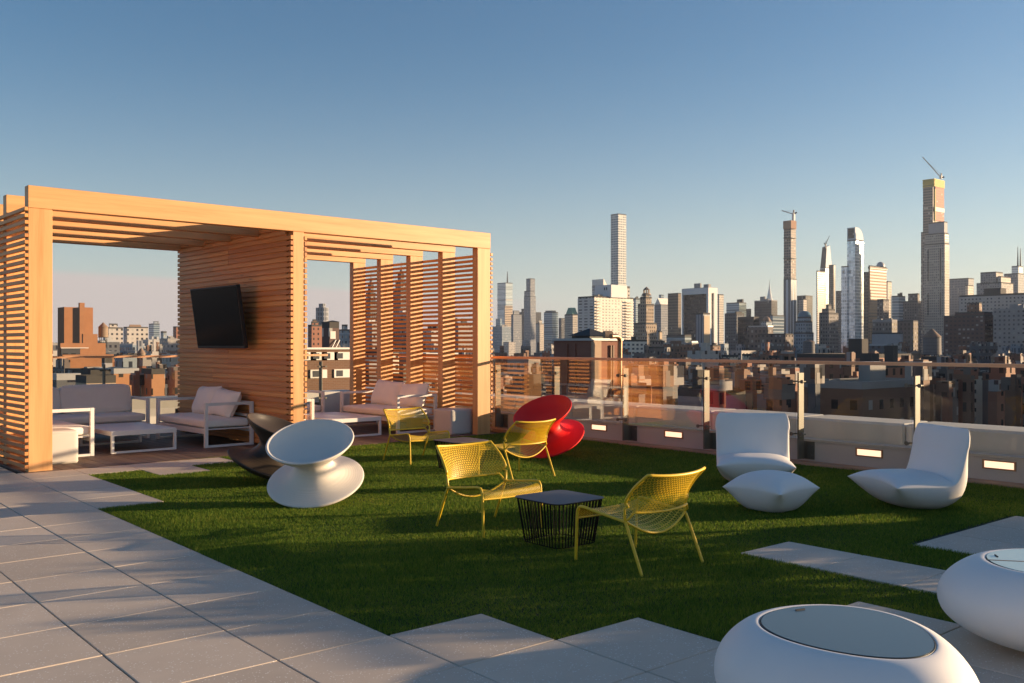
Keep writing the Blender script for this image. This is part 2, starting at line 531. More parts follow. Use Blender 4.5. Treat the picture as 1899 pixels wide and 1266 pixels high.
WALLX = 10.55
def pergola_front(X): return 11.955 + X*0.0353
def grassy(X, Y):
    """boolean mask of turf over arrays X, Y"""
    i = np.floor((X-TX)/TS).astype(int); j = np.floor((Y-TY)/TS).astype(int)
    ok = (X > TX) & (X < 10.37) & (Y < pergola_front(X)) & (Y > TY-8*TS)
    i2 = np.floor((X+0.085-TX)/TS).astype(int)
    far = i2 >= 5
    pv = np.zeros(X.shape, bool)
    for a in range(0, 13):
        for b in range(-9, 14):
            if paved(a, b):
                sel = (np.where(far & (j > -4), i2, i) == a) & (j == b)
                pv |= sel
    return ok & ~pv
def make_grass():
    n = 2300000
    X = NPR.uniform(TX, 10.37, n); Y = NPR.uniform(-0.5, 12.6, n)
    fw = X*CP + Y*SP; rt = X*SP - Y*CP
    d = np.maximum(fw, 0.8)
    px = CX + FPX*rt/d; py = HY + FPX*1.5/d
    vis = (fw > 0.9) & (px > -260) & (px < 2160) & (py < 1420)
    keep = NPR.random(n) < np.clip((4.2/d)**1.15, 0.12, 1.0)
    m = vis & keep & grassy(X, Y)
    X, Y, d = X[m], Y[m], d[m]
    k = len(X)
    X = X + NPR.normal(0, 0.006, k); Y = Y + NPR.normal(0, 0.006, k)
    h = NPR.uniform(0.018, 0.036, k) * (0.85 + 0.3*np.sin(X*2.1+np.sin(Y*1.7))*np.sin(Y*2.6))
    wd = 0.00145 * np.clip(d/3.4, 0.9, 3.4)
    a = NPR.uniform(0, 2*np.pi, k); l = NPR.uniform(0, 2*np.pi, k); lean = NPR.uniform(0.004, 0.026, k)
    V = np.zeros((k, 3, 3), np.float32)
    V[:,0,0] = X-wd*np.cos(a); V[:,0,1] = Y-wd*np.sin(a); V[:,0,2] = -0.012
    V[:,1,0] = X+wd*np.cos(a); V[:,1,1] = Y+wd*np.sin(a); V[:,1,2] = -0.012
    V[:,2,0] = X+lean*np.cos(l); V[:,2,1] = Y+lean*np.sin(l); V[:,2,2] = -0.012+h
    me = bpy.data.meshes.new('grass')
    base = [(TX, TY-8*TS, -0.014), (10.38, TY-8*TS, -0.014), (10.38, pergola_front(10.38), -0.014), (TX, pergola_front(TX), -0.014)]
    allv = np.concatenate([V.reshape(-1, 3), np.array(base, np.float32)])
    me.vertices.add(len(allv)); me.vertices.foreach_set('co', allv.ravel())
    nl = 3*k + 4
    me.loops.add(nl); me.loops.foreach_set('vertex_index', np.arange(nl, dtype=np.int32))
    me.polygons.add(k+1)
    me.polygons.foreach_set('loop_start', np.concatenate([np.arange(k)*3, [3*k]]).astype(np.int32))
    me.polygons.foreach_set('loop_total', np.concatenate([np.full(k, 3), [4]]).astype(np.int32))
    me.materials.append(GRASS); me.materials.append(SOIL)
    mi = np.zeros(k+1, np.int32); mi[-1] = 1
    me.polygons.foreach_set('material_index', mi)
    me.update(); me.validate()
    o = bpy.data.objects.new('grass', me); COL.objects.link(o)
    tag(o, 'dark green short pile turf with a stepped edge along the pale pavers', 'grass', kind='stuff')
    print('blades', k)
make_grass()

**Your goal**
The data above should be repeated exactly, minus any pictures.

**Result of the exercise**
Keep writing the Blender script for this image. This is part 2, starting at line 531. More parts follow. Use Blender 4.5. Treat the picture as 1899 pixels wide and 1266 pixels high.
WALLX = 10.55
def pergola_front(X): return 11.955 + X*0.0353
def grassy(X, Y):
    """boolean mask of turf over arrays X, Y"""
    i = np.floor((X-TX)/TS).astype(int); j = np.floor((Y-TY)/TS).astype(int)
    ok = (X > TX) & (X < 10.37) & (Y < pergola_front(X)) & (Y > TY-8*TS)
    i2 = np.floor((X+0.085-TX)/TS).astype(int)
    far = i2 >= 5
    pv = np.zeros(X.shape, bool)
    for a in range(0, 13):
        for b in range(-9, 14):
            if paved(a, b):
                sel = (np.where(far & (j > -4), i2, i) == a) & (j == b)
                pv |= sel
    return ok & ~pv
def make_grass():
    n = 2300000
    X = NPR.uniform(TX, 10.37, n); Y = NPR.uniform(-0.5, 12.6, n)
    fw = X*CP + Y*SP; rt = X*SP - Y*CP
    d = np.maximum(fw, 0.8)
    px = CX + FPX*rt/d; py = HY + FPX*1.5/d
    vis = (fw > 0.9) & (px > -260) & (px < 2160) & (py < 1420)
    keep = NPR.random(n) < np.clip((4.2/d)**1.15, 0.12, 1.0)
    m = vis & keep & grassy(X, Y)
    X, Y, d = X[m], Y[m], d[m]
    k = len(X)
    X = X + NPR.normal(0, 0.006, k); Y = Y + NPR.normal(0, 0.006, k)
    h = NPR.uniform(0.018, 0.036, k) * (0.85 + 0.3*np.sin(X*2.1+np.sin(Y*1.7))*np.sin(Y*2.6))
    wd = 0.00145 * np.clip(d/3.4, 0.9, 3.4)
    a = NPR.uniform(0, 2*np.pi, k); l = NPR.uniform(0, 2*np.pi, k); lean = NPR.uniform(0.004, 0.026, k)
    V = np.zeros((k, 3, 3), np.float32)
    V[:,0,0] = X-wd*np.cos(a); V[:,0,1] = Y-wd*np.sin(a); V[:,0,2] = -0.012
    V[:,1,0] = X+wd*np.cos(a); V[:,1,1] = Y+wd*np.sin(a); V[:,1,2] = -0.012
    V[:,2,0] = X+lean*np.cos(l); V[:,2,1] = Y+lean*np.sin(l); V[:,2,2] = -0.012+h
    me = bpy.data.meshes.new('grass')
    base = [(TX, TY-8*TS, -0.014), (10.38, TY-8*TS, -0.014), (10.38, pergola_front(10.38), -0.014), (TX, pergola_front(TX), -0.014)]
    allv = np.concatenate([V.reshape(-1, 3), np.array(base, np.float32)])
    me.vertices.add(len(allv)); me.vertices.foreach_set('co', allv.ravel())
    nl = 3*k + 4
    me.loops.add(nl); me.loops.foreach_set('vertex_index', np.arange(nl, dtype=np.int32))
    me.polygons.add(k+1)
    me.polygons.foreach_set('loop_start', np.concatenate([np.arange(k)*3, [3*k]]).astype(np.int32))
    me.polygons.foreach_set('loop_total', np.concatenate([np.full(k, 3), [4]]).astype(np.int32))
    me.materials.append(GRASS); me.materials.append(SOIL)
    mi = np.zeros(k+1, np.int32); mi[-1] = 1
    me.polygons.foreach_set('material_index', mi)
    me.update(); me.validate()
    o = bpy.data.objects.new('grass', me); COL.objects.link(o)
    tag(o, 'dark green short pile turf with a stepped edge along the pale pavers', 'grass', kind='stuff')
    print('blades', k)
make_grass()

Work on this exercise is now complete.